**Exercise directions**
Your output is the lines from the first one to the one containing "0.22, mm, mm, mm, h=hh_)", repeated exactly, with images left out.

****

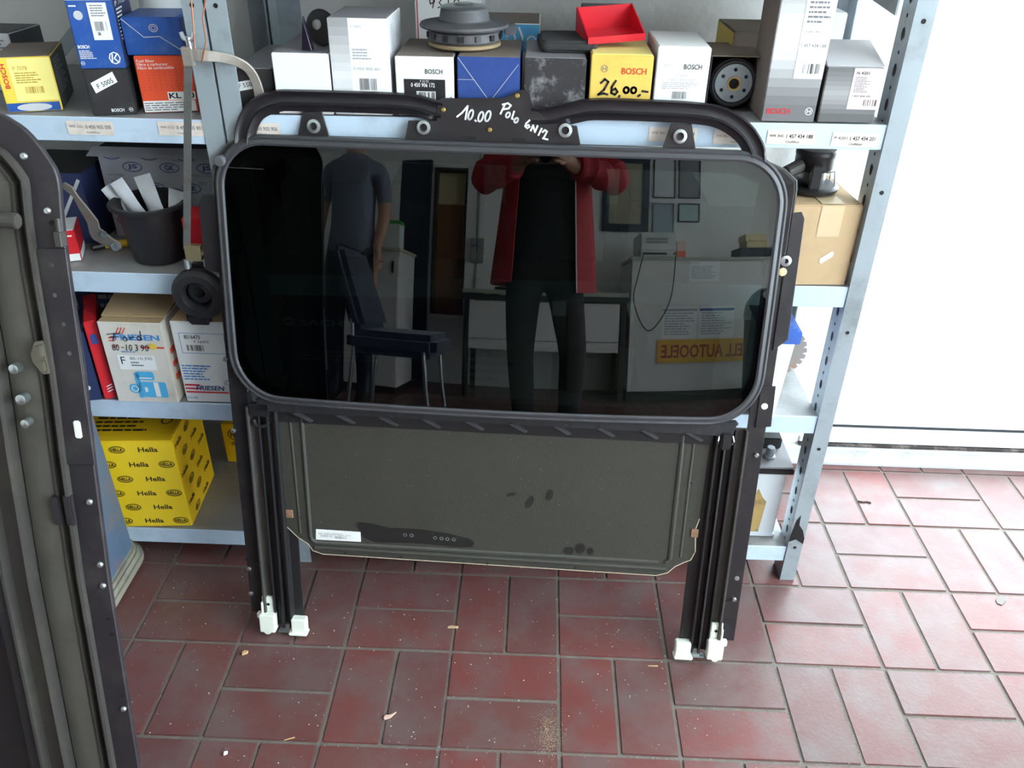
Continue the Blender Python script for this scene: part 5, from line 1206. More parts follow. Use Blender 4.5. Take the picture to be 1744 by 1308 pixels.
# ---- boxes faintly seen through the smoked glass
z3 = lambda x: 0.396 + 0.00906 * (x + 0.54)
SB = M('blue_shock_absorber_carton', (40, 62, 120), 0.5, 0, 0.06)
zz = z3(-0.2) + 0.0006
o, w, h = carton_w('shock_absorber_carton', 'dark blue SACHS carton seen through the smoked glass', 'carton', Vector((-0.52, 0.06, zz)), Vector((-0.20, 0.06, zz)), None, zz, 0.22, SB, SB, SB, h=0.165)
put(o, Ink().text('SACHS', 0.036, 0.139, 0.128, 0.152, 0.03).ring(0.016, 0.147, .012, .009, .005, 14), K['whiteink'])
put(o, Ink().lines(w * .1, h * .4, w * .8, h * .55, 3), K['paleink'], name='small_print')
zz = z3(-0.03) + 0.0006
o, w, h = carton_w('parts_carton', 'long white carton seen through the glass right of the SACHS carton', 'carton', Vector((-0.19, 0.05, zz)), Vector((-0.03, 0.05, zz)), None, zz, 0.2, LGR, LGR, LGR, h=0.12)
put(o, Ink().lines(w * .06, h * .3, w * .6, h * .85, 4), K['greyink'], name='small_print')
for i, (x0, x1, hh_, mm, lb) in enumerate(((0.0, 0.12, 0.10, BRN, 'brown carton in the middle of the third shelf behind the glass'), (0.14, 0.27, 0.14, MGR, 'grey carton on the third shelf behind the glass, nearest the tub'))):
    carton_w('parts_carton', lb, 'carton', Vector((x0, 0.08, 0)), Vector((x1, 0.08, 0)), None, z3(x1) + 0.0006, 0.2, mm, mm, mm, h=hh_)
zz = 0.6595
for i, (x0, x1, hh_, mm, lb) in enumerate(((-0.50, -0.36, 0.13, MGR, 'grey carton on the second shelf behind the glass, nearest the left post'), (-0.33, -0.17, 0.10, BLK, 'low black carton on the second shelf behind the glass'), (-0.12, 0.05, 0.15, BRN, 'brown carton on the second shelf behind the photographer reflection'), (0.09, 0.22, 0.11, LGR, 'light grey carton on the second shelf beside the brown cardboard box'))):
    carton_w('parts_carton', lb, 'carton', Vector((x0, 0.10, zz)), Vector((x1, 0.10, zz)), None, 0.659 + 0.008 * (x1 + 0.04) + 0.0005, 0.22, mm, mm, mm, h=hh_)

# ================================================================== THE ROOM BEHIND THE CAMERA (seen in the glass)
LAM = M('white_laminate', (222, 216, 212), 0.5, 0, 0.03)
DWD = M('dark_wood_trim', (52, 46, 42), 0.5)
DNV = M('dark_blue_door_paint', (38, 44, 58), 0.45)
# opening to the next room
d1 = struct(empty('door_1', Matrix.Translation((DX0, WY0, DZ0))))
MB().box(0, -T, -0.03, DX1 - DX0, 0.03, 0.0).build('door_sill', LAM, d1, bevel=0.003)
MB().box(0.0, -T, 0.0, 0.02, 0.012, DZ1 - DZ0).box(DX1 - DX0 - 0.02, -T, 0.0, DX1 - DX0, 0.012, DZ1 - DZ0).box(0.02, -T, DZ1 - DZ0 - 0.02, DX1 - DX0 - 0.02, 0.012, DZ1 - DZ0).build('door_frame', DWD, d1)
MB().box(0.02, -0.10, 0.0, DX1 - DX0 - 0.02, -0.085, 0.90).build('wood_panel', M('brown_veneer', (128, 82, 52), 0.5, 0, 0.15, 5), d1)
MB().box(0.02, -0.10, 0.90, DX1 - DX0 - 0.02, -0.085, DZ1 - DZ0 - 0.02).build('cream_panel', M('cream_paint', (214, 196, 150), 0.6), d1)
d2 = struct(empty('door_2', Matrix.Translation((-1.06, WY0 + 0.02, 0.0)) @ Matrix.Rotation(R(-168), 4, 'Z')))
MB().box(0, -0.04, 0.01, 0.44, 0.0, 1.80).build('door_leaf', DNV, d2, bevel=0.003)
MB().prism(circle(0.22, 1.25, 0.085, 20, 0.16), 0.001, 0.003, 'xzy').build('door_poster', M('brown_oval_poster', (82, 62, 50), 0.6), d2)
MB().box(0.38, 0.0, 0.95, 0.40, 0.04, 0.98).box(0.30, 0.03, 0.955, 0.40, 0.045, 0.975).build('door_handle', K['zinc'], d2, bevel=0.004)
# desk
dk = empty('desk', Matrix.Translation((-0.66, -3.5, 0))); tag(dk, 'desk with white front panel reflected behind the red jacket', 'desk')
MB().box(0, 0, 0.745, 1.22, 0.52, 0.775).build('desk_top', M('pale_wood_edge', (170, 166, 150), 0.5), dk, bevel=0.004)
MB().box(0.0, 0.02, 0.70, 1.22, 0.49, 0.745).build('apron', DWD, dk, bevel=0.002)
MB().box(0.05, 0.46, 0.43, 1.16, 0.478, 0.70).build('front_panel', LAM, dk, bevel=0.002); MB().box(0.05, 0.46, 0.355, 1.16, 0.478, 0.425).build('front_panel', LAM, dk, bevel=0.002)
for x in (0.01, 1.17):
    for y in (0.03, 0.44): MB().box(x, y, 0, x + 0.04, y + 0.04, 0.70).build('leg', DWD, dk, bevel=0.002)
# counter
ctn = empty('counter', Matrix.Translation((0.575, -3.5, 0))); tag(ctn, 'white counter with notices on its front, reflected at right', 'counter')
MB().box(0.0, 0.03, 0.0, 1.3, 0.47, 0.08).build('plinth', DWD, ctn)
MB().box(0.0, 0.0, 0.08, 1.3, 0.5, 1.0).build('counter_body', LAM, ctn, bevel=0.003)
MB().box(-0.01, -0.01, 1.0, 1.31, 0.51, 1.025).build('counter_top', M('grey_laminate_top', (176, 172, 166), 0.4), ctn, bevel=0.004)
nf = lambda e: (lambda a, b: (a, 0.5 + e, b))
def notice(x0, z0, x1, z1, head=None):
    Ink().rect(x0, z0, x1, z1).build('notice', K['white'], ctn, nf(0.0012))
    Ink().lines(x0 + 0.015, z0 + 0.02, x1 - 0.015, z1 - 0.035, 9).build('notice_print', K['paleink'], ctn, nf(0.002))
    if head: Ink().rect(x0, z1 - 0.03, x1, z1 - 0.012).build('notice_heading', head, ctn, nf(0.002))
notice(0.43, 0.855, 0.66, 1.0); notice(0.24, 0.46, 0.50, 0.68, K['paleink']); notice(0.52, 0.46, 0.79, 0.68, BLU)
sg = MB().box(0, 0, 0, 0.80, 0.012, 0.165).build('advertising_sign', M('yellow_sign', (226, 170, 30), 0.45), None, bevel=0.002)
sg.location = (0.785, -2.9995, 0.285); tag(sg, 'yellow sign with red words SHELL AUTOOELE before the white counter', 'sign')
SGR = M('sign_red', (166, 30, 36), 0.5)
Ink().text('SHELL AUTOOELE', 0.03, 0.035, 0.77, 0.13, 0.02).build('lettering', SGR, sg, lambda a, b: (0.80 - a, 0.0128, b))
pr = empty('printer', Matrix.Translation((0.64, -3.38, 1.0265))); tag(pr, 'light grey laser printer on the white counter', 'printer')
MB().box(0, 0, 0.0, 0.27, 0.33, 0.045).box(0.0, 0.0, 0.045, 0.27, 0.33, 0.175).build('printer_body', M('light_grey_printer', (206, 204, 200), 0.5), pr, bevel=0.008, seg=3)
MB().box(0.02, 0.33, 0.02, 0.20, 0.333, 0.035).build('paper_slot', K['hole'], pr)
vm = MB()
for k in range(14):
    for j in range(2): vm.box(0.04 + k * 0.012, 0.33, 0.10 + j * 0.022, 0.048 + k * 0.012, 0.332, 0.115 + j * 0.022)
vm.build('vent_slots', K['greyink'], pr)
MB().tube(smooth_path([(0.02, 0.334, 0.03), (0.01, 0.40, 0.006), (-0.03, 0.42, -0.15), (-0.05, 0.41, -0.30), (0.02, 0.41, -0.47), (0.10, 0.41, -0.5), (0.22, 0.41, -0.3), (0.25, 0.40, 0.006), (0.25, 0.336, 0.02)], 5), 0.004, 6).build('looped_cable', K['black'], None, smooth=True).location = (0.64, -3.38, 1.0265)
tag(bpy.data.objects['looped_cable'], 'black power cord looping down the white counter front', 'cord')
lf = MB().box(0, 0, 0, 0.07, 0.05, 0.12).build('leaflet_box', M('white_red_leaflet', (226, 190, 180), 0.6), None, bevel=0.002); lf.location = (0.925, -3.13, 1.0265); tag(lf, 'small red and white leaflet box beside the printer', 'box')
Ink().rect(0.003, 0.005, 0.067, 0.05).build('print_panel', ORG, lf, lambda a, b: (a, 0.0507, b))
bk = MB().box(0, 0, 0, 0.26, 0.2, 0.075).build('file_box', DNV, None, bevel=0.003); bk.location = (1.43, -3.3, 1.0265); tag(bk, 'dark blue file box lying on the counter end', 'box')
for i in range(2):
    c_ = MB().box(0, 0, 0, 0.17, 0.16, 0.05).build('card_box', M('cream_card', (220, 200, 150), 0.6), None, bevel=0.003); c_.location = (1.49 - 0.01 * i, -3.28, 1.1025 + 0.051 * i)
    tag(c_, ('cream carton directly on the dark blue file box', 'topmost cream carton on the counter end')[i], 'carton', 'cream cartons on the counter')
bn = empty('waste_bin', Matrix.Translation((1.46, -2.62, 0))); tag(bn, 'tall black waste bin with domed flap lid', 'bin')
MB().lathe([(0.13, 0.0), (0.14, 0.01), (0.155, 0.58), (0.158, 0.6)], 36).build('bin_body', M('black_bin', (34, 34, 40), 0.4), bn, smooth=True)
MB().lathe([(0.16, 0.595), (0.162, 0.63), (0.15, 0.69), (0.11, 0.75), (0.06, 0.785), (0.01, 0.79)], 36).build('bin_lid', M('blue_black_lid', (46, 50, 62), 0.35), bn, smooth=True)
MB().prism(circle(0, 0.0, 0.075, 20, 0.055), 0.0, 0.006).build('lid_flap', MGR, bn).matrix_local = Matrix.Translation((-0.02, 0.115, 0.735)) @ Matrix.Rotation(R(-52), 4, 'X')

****

**Finished answer**
Continue the Blender Python script for this scene: part 5, from line 1206. More parts follow. Use Blender 4.5. Take the picture to be 1744 by 1308 pixels.
# ---- boxes faintly seen through the smoked glass
z3 = lambda x: 0.396 + 0.00906 * (x + 0.54)
SB = M('blue_shock_absorber_carton', (40, 62, 120), 0.5, 0, 0.06)
zz = z3(-0.2) + 0.0006
o, w, h = carton_w('shock_absorber_carton', 'dark blue SACHS carton seen through the smoked glass', 'carton', Vector((-0.52, 0.06, zz)), Vector((-0.20, 0.06, zz)), None, zz, 0.22, SB, SB, SB, h=0.165)
put(o, Ink().text('SACHS', 0.036, 0.139, 0.128, 0.152, 0.03).ring(0.016, 0.147, .012, .009, .005, 14), K['whiteink'])
put(o, Ink().lines(w * .1, h * .4, w * .8, h * .55, 3), K['paleink'], name='small_print')
zz = z3(-0.03) + 0.0006
o, w, h = carton_w('parts_carton', 'long white carton seen through the glass right of the SACHS carton', 'carton', Vector((-0.19, 0.05, zz)), Vector((-0.03, 0.05, zz)), None, zz, 0.2, LGR, LGR, LGR, h=0.12)
put(o, Ink().lines(w * .06, h * .3, w * .6, h * .85, 4), K['greyink'], name='small_print')
for i, (x0, x1, hh_, mm, lb) in enumerate(((0.0, 0.12, 0.10, BRN, 'brown carton in the middle of the third shelf behind the glass'), (0.14, 0.27, 0.14, MGR, 'grey carton on the third shelf behind the glass, nearest the tub'))):
    carton_w('parts_carton', lb, 'carton', Vector((x0, 0.08, 0)), Vector((x1, 0.08, 0)), None, z3(x1) + 0.0006, 0.2, mm, mm, mm, h=hh_)
zz = 0.6595
for i, (x0, x1, hh_, mm, lb) in enumerate(((-0.50, -0.36, 0.13, MGR, 'grey carton on the second shelf behind the glass, nearest the left post'), (-0.33, -0.17, 0.10, BLK, 'low black carton on the second shelf behind the glass'), (-0.12, 0.05, 0.15, BRN, 'brown carton on the second shelf behind the photographer reflection'), (0.09, 0.22, 0.11, LGR, 'light grey carton on the second shelf beside the brown cardboard box'))):
    carton_w('parts_carton', lb, 'carton', Vector((x0, 0.10, zz)), Vector((x1, 0.10, zz)), None, 0.659 + 0.008 * (x1 + 0.04) + 0.0005, 0.22, mm, mm, mm, h=hh_)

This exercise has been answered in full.